-- START OF Given material --

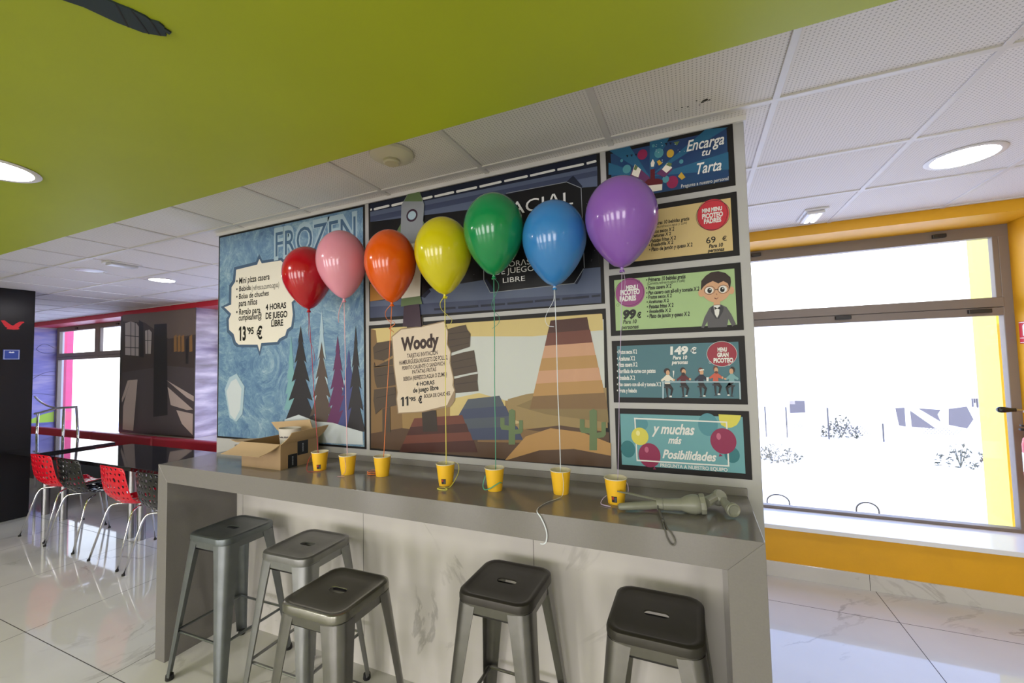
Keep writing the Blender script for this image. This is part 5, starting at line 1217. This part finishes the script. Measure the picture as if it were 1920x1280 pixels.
for i in range(16):
    a = -PI / 2 - 0.6 + i * 0.085; r = 0.0625; q = Vector((math.cos(a) * r, math.sin(a) * r * 0.75, 0.136 + 0.001 * random.random())); tdir = Vector((-math.sin(a), math.cos(a) * .75, 0)).normalized()
    if random.random() < 0.75:
        hh = random.uniform(0.005, 0.009); w = 0.0022; k = Vector((math.cos(a), math.sin(a), 0)) * 0.001
        vv = [bm.verts.new(q + k - tdir * w), bm.verts.new(q + k + tdir * w), bm.verts.new(q + k + tdir * w + Vector((0, 0, hh))), bm.verts.new(q + k - tdir * w + Vector((0, 0, hh)))]; bm.faces.new(vv)
obj('print', bm, mat('sleeve_print', (0.12, 0.10, 0.10, 1), 0.6), sl)

# ------------------------------------------------------------------ grey-green hand tool lying on the counter
TOOL = mat('tool_plastic', (0.235, 0.24, 0.19, 1), 0.38, noise=0.05, nscale=30); TOOLD = mat('tool_dark', (0.03, 0.03, 0.028, 1), 0.5); CORD = mat('grey_cord', (0.12, 0.115, 0.10, 1), 0.6)
tl = thing('hand_tool', 'grey-green plastic hand tool with open lever and wrist loop on the counter', 'tool', (2.88, -0.27, 1.05), math.radians(3))
P = lambda x, y, z: Vector((x, y, z - 1.05)) - Vector((2.88, -0.27, 0))
def lath2(prof, a, b, seg=28):
    a, b = Vector(a), Vector(b); return lathe(bmesh.new(), prof, seg, a, axis=(b - a))
c0, c1 = P(2.835, -0.275, 1.073), P(2.925, -0.268, 1.078)
obj('barrel', lath2([(0.0, -0.002), (0.018, -0.002), (0.0195, 0.0), (0.0195, 0.018), (0.0180, 0.0185), (0.0180, 0.0205), (0.0195, 0.021), (0.0205, 0.070), (0.021, 0.088)], c0, c1), TOOL, tl, 40)
b1 = P(2.975, -0.264, 1.083)
obj('bulb', lath2([(0.021, -0.012), (0.026, 0.0), (0.031, 0.014), (0.0325, 0.028), (0.031, 0.040), (0.028, 0.048), (0.020, 0.050)], c1 + (c1 - c0).normalized() * 0.0, b1), TOOL, tl, 40)
obj('collar', lath2([(0.020, 0.046), (0.0335, 0.047), (0.0345, 0.050), (0.0345, 0.060), (0.033, 0.063), (0.0, 0.064)], c1, b1, 10), TOOL, tl, 30)
bm = bmesh.new(); tube(bm, smooth_path([P(2.990, -0.258, 1.088), P(3.008, -0.235, 1.092), P(3.022, -0.215, 1.094)], 4), [0.019] * 4 + [0.0175] * 5, 10, flat=0.85)
obj('neck', bm, TOOL, tl, 35)
obj('joint', lath2([(0.0, -0.022), (0.019, -0.021), (0.023, -0.016), (0.024, 0.0), (0.023, 0.014), (0.018, 0.020), (0.0, 0.021)], P(3.034, -0.205, 1.092), P(3.046, -0.222, 1.112), 24), TOOL, tl, 35)
bm = bmesh.new(); tube(bm, smooth_path([P(3.046, -0.222, 1.088), P(3.056, -0.250, 1.080), P(3.068, -0.276, 1.077)], 4), [0.013, 0.0135, 0.014, 0.0145, 0.015, 0.0165, 0.018, 0.0195, 0.0205], 16)
nz_ = obj('nozzle', bm, TOOL, tl, 40)
obj('nozzle_ring', lath2([(0.0205, -0.016), (0.0225, -0.015), (0.0225, -0.011), (0.0208, -0.010), (0.0225, -0.009), (0.0225, -0.003), (0.019, 0.0), (0.015, -0.004), (0.0, -0.004)], P(3.072, -0.285, 1.077), P(3.078, -0.300, 1.0765)), TOOL, nz_, 40)
bm = bmesh.new(); tube(bm, [P(2.835, -0.277, 1.072), P(2.80, -0.289, 1.070), P(2.75, -0.304, 1.068), P(2.715, -0.314, 1.066), P(2.709, -0.316, 1.066)], [0.0165, 0.0175, 0.0155, 0.0135, 0.009], 16, flat=0.85)
obj('grip', bm, TOOL, tl, 40)
bm = bmesh.new(); tube(bm, [P(2.84, -0.270, 1.086), P(2.80, -0.268, 1.091), P(2.745, -0.272, 1.100), P(2.702, -0.276, 1.106)], [0.010, 0.0095, 0.0085, 0.005], 10, flat=0.45)
obj('lever', bm, TOOL, tl, 40)
bm = bmesh.new(); box(bm, -0.0475, -0.0440, -0.024, -0.0215, 0.012, 0.024, 0.0008)
bmesh.ops.translate(bm, verts=bm.verts[:], vec=(0.004, -0.0025, 0.002)); obj('mark', bm, TOOLD, tl)
bm = bmesh.new()
st = smooth_path([P(2.842, -0.296, 1.062), P(2.848, -0.33, 1.056), P(2.853, -0.37, 1.0545)], 5); tube(bm, st, 0.0035, 8)
lp = smooth_path([P(2.853, -0.365, 1.0545), P(2.858, -0.42, 1.0545), P(2.861, -0.4405, 1.050), P(2.866, -0.4425, 1.030), P(2.876, -0.4425, 1.012), P(2.886, -0.4425, 1.010), P(2.889, -0.4425, 1.022), P(2.880, -0.4425, 1.042), P(2.872, -0.4405, 1.052), P(2.866, -0.42, 1.0545), P(2.857, -0.365, 1.0545)], 5); tube(bm, lp, 0.0023, 8)
tube(bm, [P(2.853, -0.362, 1.0555), P(2.8555, -0.385, 1.0555)], 0.0042, 8)
obj('wrist_loop', bm, CORD, tl, 180)

# ------------------------------------------------------------------ black tables, perforated chairs and the red bench by the left window
def table(x0, x1, y0, y1, legs, label):
    cx, cy = (x0 + x1) / 2, (y0 + y1) / 2
    t = thing('dining_table', label, 'table', (cx, cy, 0), 0, 'black tables by the left window')
    obj('tabletop', BOX(x0 - cx, x1 - cx, y0 - cy, y1 - cy, 0.715, 0.75, 0.003), GLOSSB, t)
    bm = bmesh.new(); box(bm, x0 - cx + .10, x1 - cx - .10, -0.2, 0.2, 0.66, 0.7155, 0.004)
    obj('under_frame', bm, BLACKW, t)
    for lx, ly in legs:
        l_ = obj('leg', lathe(bmesh.new(), [(0.0, 0.0), (0.032, 0.0), (0.032, 0.665), (0.0, 0.665)], 24, (lx - cx, ly - cy, 0), cap0=False, cap1=False), STEEL, t, 40)
    return t
table(-5.35, -3.27, 0.20, 0.868, [(-3.736, 0.463), (-3.305, 0.455), (-4.9, 0.46)], 'black glossy table behind the black wall')
table(-2.93, -0.93, 0.205, 0.868, [(-1.984, 0.45), (-1.842, 0.46)], 'black glossy table reaching behind the left end of the counter')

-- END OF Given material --

Set problem
The lines from the top of the data above through the one holding "1), 0.6), sl)" are to be repeated exactly, and only those, with no pictures.

Worked answer
Keep writing the Blender script for this image. This is part 5, starting at line 1217. This part finishes the script. Measure the picture as if it were 1920x1280 pixels.
for i in range(16):
    a = -PI / 2 - 0.6 + i * 0.085; r = 0.0625; q = Vector((math.cos(a) * r, math.sin(a) * r * 0.75, 0.136 + 0.001 * random.random())); tdir = Vector((-math.sin(a), math.cos(a) * .75, 0)).normalized()
    if random.random() < 0.75:
        hh = random.uniform(0.005, 0.009); w = 0.0022; k = Vector((math.cos(a), math.sin(a), 0)) * 0.001
        vv = [bm.verts.new(q + k - tdir * w), bm.verts.new(q + k + tdir * w), bm.verts.new(q + k + tdir * w + Vector((0, 0, hh))), bm.verts.new(q + k - tdir * w + Vector((0, 0, hh)))]; bm.faces.new(vv)
obj('print', bm, mat('sleeve_print', (0.12, 0.10, 0.10, 1), 0.6), sl)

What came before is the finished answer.